━━━ Provided material ━━━

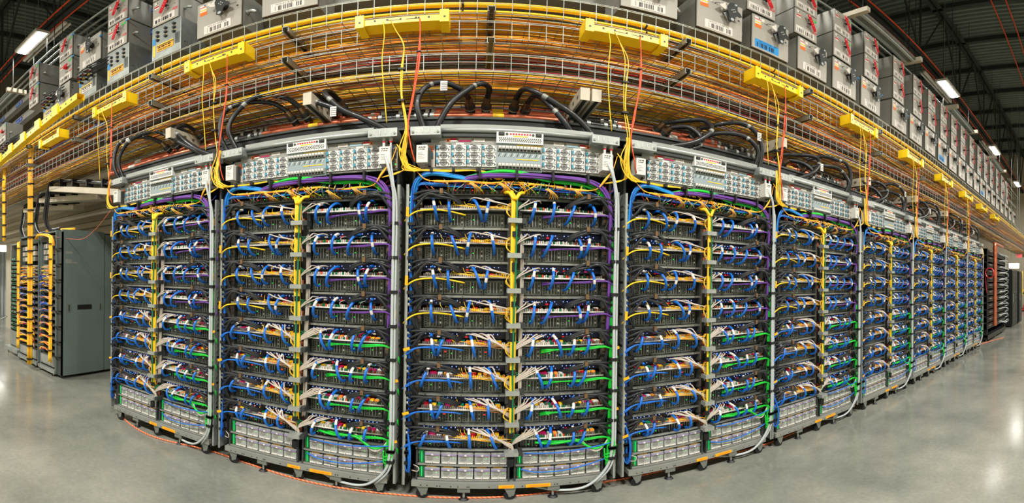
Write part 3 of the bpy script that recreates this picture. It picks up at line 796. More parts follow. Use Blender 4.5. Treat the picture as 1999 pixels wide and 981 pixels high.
for k in range(NR):
    lab = 'of %s rack from left' % ORD[k]
    o = rack.place((RX[k], RY, 0)); tag(o, 'open steel server rack on casters, %s in the long row from the left' % ORD[k], 'server rack', 'racks of the long row')
    T, Fn = (fart, farf) if k >= FAR else (tiers, fans)
    for (x, s) in ((.105, 'left'), (.65, 'right')):
        tag(T[0].place((RX[k] + x, RY, .255)), 'silver power shelf with green light, upper tier, %s foot %s' % (s, lab), 'power shelf', 'power shelves at the rack feet')
        tag(T[1].place((RX[k] + x, RY, .150)), 'silver power shelf with yellow stickers, lower tier, %s foot %s' % (s, lab), 'power shelf', 'power shelves at the rack feet')
    tag(Fn[0].place((RX[k] + .065 + .02, RY, 2.01)), 'twelve-fan power shelf at the top left ' + lab, 'fan shelf', 'fan shelves at the rack tops')
    tag(Fn[1].place((RX[k] + .765, RY, 2.01)), 'twelve-fan power shelf at the top right ' + lab, 'fan shelf', 'fan shelves at the rack tops')
    tag(bp_.place((RX[k] + .512, RY, 1.99)), 'breaker panel with red indicator dots at the top ' + lab, 'breaker panel', 'breaker panels at the rack tops')
    tag(sw.place((RX[k], RY, 0)), 'dark network switch with small lights under the header ' + lab, 'network switch', 'network switches')
    side_bundles(k)

# ------------------------------------------------------------------ overhead: pipes, beam, hoses
b = MB(); b.box(-3.0, 8.35, 2.28, 2.42, 2.30, 2.385, 'black_metal'); b.box(-3.0, 8.35, 2.27, 2.28, 2.30, 2.315, 'dark_steel'); b.box(-3.0, 8.35, 2.27, 2.28, 2.37, 2.385, 'dark_steel')
tag(b.build('support_channel'), 'long black steel channel running above the rack headers under the copper pipes', 'steel channel')
for nm, y, z, r in (('upper', 2.56, 2.545, .030), ('lower', 2.47, 2.475, .024)):
    b = MB(); x = -3.4
    for k in range(NR):
        gx = RX[k] + PITCH
        x1 = gx - .30
        b.cyl((x, y, z), 'x', r, x1 - x, 'copper', 14); 
        for q in (x1 - .02, x + .01, (x + x1) / 2 - .1, (x + x1) / 2 + .12): b.cyl((q, y, z), 'x', r * 1.18, .07, 'copper', 14)
        b.cyl((x + .35, y, z), 'x', r * 1.03, .10, 'yellow' if k % 3 else 'white', 14)
        x = gx + .12
    root = b.build('copper_pipe')
    for k in range(NR):
        gx = RX[k] + PITCH
        g = MB(); g.cyl((gx - .30, y, z), 'x', r * .95, .42, 'black_rubber', 12)
        for q in (-.31, -.24, -.12, .0, .06, .1): g.cyl((gx + q, y, z), 'x', r * 1.25, .025, 'zinc', 12)
        g.cyl((gx - .27, y - .03, z), 'y', .012, .03, 'brass', 8)
        g.build('rubber_coupling', root)
    tag(root, 'long %s copper coolant pipe with black rubber couplings above the racks' % nm, 'copper pipe')
def fitting(b, p, d):
    d = Vector(d).normalized(); p = Vector(p)
    b.cyl(p, d, .024, .05, 'brass', 10); b.cyl(p + d * .05, d, .034, .03, 'dark_steel', 10); b.cyl(p + d * .08, d, .028, .045, 'black_rubber', 10); b.cyl(p + d * .085, d, .029, .01, 'gray_conduit', 10)
HV = {
 'A': [[(.03, 0, 2.24), (-.04, -.02, 2.42), (-.02, .0, 2.60), (.10, .06, 2.68), (.26, .14, 2.66), (.36, .24, 2.60)],
       [(.11, 0, 2.24), (.04, -.02, 2.42), (.08, .0, 2.58), (.22, .05, 2.68), (.36, .14, 2.68), (.46, .24, 2.61)],
       [(.67, .24, 2.62), (.62, .12, 2.66), (.62, .02, 2.58), (.78, .0, 2.47), (.95, .0, 2.36), (1.1, .01, 2.25)],
       [(.76, .24, 2.62), (.72, .12, 2.66), (.72, .02, 2.58), (.84, .0, 2.44), (1.0, -.01, 2.34), (1.15, .01, 2.25)]],
 'B': [[(.10, 0, 2.24), (.06, 0, 2.42), (.10, .02, 2.55), (.20, .05, 2.60), (.30, .12, 2.60), (.36, .24, 2.58)],
       [(.15, 0, 2.24), (.24, .01, 2.42), (.34, .03, 2.56), (.42, .06, 2.62), (.46, .14, 2.62), (.45, .24, 2.58)],
       [(.64, .24, 2.58), (.66, .12, 2.62), (.74, .05, 2.57), (.88, .02, 2.46), (1.0, .0, 2.38), (1.1, .0, 2.25)],
       [(.71, .24, 2.56), (.74, .12, 2.56), (.82, .05, 2.48), (.92, .02, 2.36), (.98, .02, 2.28), (1.05, .02, 2.24)]],
 'C': [[(.16, .02, 2.25), (.34, .02, 2.28), (.54, -.02, 2.36), (.68, -.0, 2.48), (.66, .08, 2.58), (.52, .18, 2.58), (.42, .25, 2.56)],
       [(.18, .05, 2.25), (.38, .04, 2.26), (.56, .02, 2.30), (.64, .05, 2.40), (.58, .12, 2.50), (.46, .22, 2.52)],
       [(.74, .25, 2.58), (.86, .14, 2.63), (1.0, .06, 2.63), (1.1, .0, 2.58), (1.15, -.01, 2.45), (1.13, .01, 2.25)],
       [(.74, .24, 2.50), (.86, .12, 2.54), (1.0, .04, 2.52), (1.09, .0, 2.46), (1.12, .0, 2.38), (1.09, .02, 2.25)]]}
for k in range(NR):
    v = 'A' if k < 2 else 'B' if k == 2 else 'C'
    names = ['outer hose rising from the left junction box', 'inner hose rising from the left junction box', 'outer hose rising from the right junction box', 'inner hose rising from the right junction box']
    for j, pts in enumerate(HV[v]):
        q = [Vector(p) + Vector((jit(.012), jit(.012) if 0 < i < len(pts) - 1 else 0, jit(.015) if 0 < i < len(pts) - 1 else 0)) for i, p in enumerate(pts)]
        b = MB(); b.tube(q, .0185, 'black_rubber', n=10, k=6, band=(.47, .51, 'shelf_gray'))
        root = b.build('coolant_hose', loc=(RX[k], RY + .05, 0))
        g = MB(); e, e2 = (q[-1], q[-2]) if j < 2 else (q[0], q[1])
        d = ((e - e2).normalized() + Vector((0, 1.0, -1.1))).normalized()
        fitting(g, e - (e - e2).normalized() * .02, d); g.build('hose_fitting', root)
        if (j == 0 and k % 2 == 0) or (j == 2 and k % 2):
            g = MB(); m_ = q[len(q) // 2]; g.box(m_.x - .01, m_.x + .03, m_.y - .028, m_.y - .026, m_.z - .075, m_.z - .005, 'label')
            for a in range(4): g.box(m_.x - .005, m_.x + .03, m_.y - .0285, m_.y - .028, m_.z - .065 + a * .014, m_.z - .061 + a * .014, 'ink')
            g.build('paper_tag', root)
        tag(root, 'black %s of the %s rack from the left' % (names[j], ORD[k]), 'hose', 'black coolant hoses above the rack headers')
# cream struts pointing at the aisle
for i, (x, dz) in enumerate([(-2.15, 0), (-.985, 0), (.62, 0), (.69, 0), (2.2, 0), (3.5, -.05), (4.75, 0), (5.95, 0)]):
    b = MB(); b.box(-.028, .028, 0, .62, -.045, .045, 'cream'); b.box(-.012, .012, .001, .6, -.0455, -.045, 'dark_steel')
    for j in range(5): b.box(-.0285, .0285, .05 + j * .1, .08 + j * .1, -.012, .012, 'manifold')
    tag(b.build('steel_strut', loc=(x, 2.12, 2.53 + dz)), 'cream steel strut end, %s from the left above the rack headers' % ORD[i], 'strut', 'cream struts above the headers')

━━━

Task instructions: Repeat only what lies between the start of the data and the end of the line containing "side_bundles(k)", exactly, with pictures left out.

Response:
Write part 3 of the bpy script that recreates this picture. It picks up at line 796. More parts follow. Use Blender 4.5. Treat the picture as 1999 pixels wide and 981 pixels high.
for k in range(NR):
    lab = 'of %s rack from left' % ORD[k]
    o = rack.place((RX[k], RY, 0)); tag(o, 'open steel server rack on casters, %s in the long row from the left' % ORD[k], 'server rack', 'racks of the long row')
    T, Fn = (fart, farf) if k >= FAR else (tiers, fans)
    for (x, s) in ((.105, 'left'), (.65, 'right')):
        tag(T[0].place((RX[k] + x, RY, .255)), 'silver power shelf with green light, upper tier, %s foot %s' % (s, lab), 'power shelf', 'power shelves at the rack feet')
        tag(T[1].place((RX[k] + x, RY, .150)), 'silver power shelf with yellow stickers, lower tier, %s foot %s' % (s, lab), 'power shelf', 'power shelves at the rack feet')
    tag(Fn[0].place((RX[k] + .065 + .02, RY, 2.01)), 'twelve-fan power shelf at the top left ' + lab, 'fan shelf', 'fan shelves at the rack tops')
    tag(Fn[1].place((RX[k] + .765, RY, 2.01)), 'twelve-fan power shelf at the top right ' + lab, 'fan shelf', 'fan shelves at the rack tops')
    tag(bp_.place((RX[k] + .512, RY, 1.99)), 'breaker panel with red indicator dots at the top ' + lab, 'breaker panel', 'breaker panels at the rack tops')
    tag(sw.place((RX[k], RY, 0)), 'dark network switch with small lights under the header ' + lab, 'network switch', 'network switches')
    side_bundles(k)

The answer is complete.